Compass is most valuable for employers who:

– Operate in skills-short sectors where reactive recruitment consistently underperforms
– Hire the same role types repeatedly and want to build sustainable pipelines
– Have experienced declining application quality or increasing time-to-hire
– Want to understand their market position before launching a hiring campaign
– Are planning workforce growth and need to build supply before demand becomes critical
– Suspect their offer may be limiting their accessible talent pool but lack the data to know for certain

If any of these describe your situation, a talent strategy conversation with Compass is the right starting point.

## Frequently asked questions

**Is Compass a recruitment agency?**
No. Compass is a talent intelligence platform. We do not charge per-placement fees. We help employers build better pipelines and make smarter hiring decisions using structured supply-side data.

**How quickly can we see results?**
Some employers see immediate value from the offer intelligence and market benchmarking capabilities. Talent pool building is a medium-term investment — the pipeline value compounds over time as more relevant candidates are captured and relationship quality improves.
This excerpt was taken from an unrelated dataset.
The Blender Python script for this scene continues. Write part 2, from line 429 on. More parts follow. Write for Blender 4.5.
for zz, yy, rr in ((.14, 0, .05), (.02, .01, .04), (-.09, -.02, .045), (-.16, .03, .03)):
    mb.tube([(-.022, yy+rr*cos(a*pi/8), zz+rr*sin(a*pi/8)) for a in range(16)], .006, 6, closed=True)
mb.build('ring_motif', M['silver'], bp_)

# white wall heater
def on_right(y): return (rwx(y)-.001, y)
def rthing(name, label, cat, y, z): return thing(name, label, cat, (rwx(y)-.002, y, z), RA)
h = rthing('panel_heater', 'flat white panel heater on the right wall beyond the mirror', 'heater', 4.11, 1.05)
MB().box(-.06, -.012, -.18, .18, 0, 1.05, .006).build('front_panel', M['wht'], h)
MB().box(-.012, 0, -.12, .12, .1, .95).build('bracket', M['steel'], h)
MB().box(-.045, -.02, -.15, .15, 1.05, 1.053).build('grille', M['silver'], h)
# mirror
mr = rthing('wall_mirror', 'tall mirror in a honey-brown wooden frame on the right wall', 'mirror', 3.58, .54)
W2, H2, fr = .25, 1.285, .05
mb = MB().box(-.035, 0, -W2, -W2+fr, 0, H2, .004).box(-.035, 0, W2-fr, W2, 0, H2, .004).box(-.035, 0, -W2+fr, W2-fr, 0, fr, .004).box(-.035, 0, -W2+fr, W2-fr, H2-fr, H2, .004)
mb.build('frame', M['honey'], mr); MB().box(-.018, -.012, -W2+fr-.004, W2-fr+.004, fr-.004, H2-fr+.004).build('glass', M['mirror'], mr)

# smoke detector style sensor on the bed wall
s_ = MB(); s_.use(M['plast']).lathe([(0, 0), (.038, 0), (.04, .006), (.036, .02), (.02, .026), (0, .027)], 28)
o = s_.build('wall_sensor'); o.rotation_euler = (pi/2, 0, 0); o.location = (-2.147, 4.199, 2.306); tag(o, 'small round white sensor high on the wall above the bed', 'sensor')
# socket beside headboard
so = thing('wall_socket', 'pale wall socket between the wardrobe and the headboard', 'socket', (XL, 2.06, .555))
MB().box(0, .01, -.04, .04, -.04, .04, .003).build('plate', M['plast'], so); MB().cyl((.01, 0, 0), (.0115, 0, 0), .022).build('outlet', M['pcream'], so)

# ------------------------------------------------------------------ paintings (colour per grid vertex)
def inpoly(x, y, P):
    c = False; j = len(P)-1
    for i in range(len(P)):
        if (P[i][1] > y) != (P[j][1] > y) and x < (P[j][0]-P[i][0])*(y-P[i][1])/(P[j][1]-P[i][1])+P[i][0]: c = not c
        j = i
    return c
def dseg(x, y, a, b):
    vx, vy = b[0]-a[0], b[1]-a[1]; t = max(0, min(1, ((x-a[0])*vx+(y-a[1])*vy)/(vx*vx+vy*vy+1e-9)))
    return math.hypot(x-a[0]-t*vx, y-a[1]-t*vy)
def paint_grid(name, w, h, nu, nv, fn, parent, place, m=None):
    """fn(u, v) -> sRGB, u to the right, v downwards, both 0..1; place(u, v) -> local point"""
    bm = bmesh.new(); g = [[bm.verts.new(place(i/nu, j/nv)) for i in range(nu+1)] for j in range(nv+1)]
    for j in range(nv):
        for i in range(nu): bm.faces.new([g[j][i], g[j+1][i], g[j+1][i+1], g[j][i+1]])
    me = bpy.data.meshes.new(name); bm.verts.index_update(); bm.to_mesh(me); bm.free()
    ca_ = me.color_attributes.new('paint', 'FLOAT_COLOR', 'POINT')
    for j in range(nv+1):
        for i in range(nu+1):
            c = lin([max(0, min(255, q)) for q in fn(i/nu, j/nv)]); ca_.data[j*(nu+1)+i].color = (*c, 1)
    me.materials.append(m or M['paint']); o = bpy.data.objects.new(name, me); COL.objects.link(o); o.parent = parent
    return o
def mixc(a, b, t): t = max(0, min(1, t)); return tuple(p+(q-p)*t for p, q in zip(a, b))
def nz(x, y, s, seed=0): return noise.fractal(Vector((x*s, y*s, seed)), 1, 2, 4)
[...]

**Do we need to have live vacancies to use Compass?**
No. The most effective use of Compass is before vacancies appear. Employers who engage Compass during periods of stable staffing build the pipelines that insulate them when hiring urgency arrives.

**What sectors does Compass serve?**
Facilities management, engineering, field service, technical support, operations and skilled trades. These are the sectors where skills shortages are most acute and where structured talent intelligence creates the greatest competitive advantage.

**How is candidate data collected and managed?**
Candidates voluntarily build wish lists on the Compass platform. Their data is structured, confidential and candidate-controlled. Employers access aggregated intelligence and matched candidate profiles — never raw candidate data without the candidate’s knowledge and consent.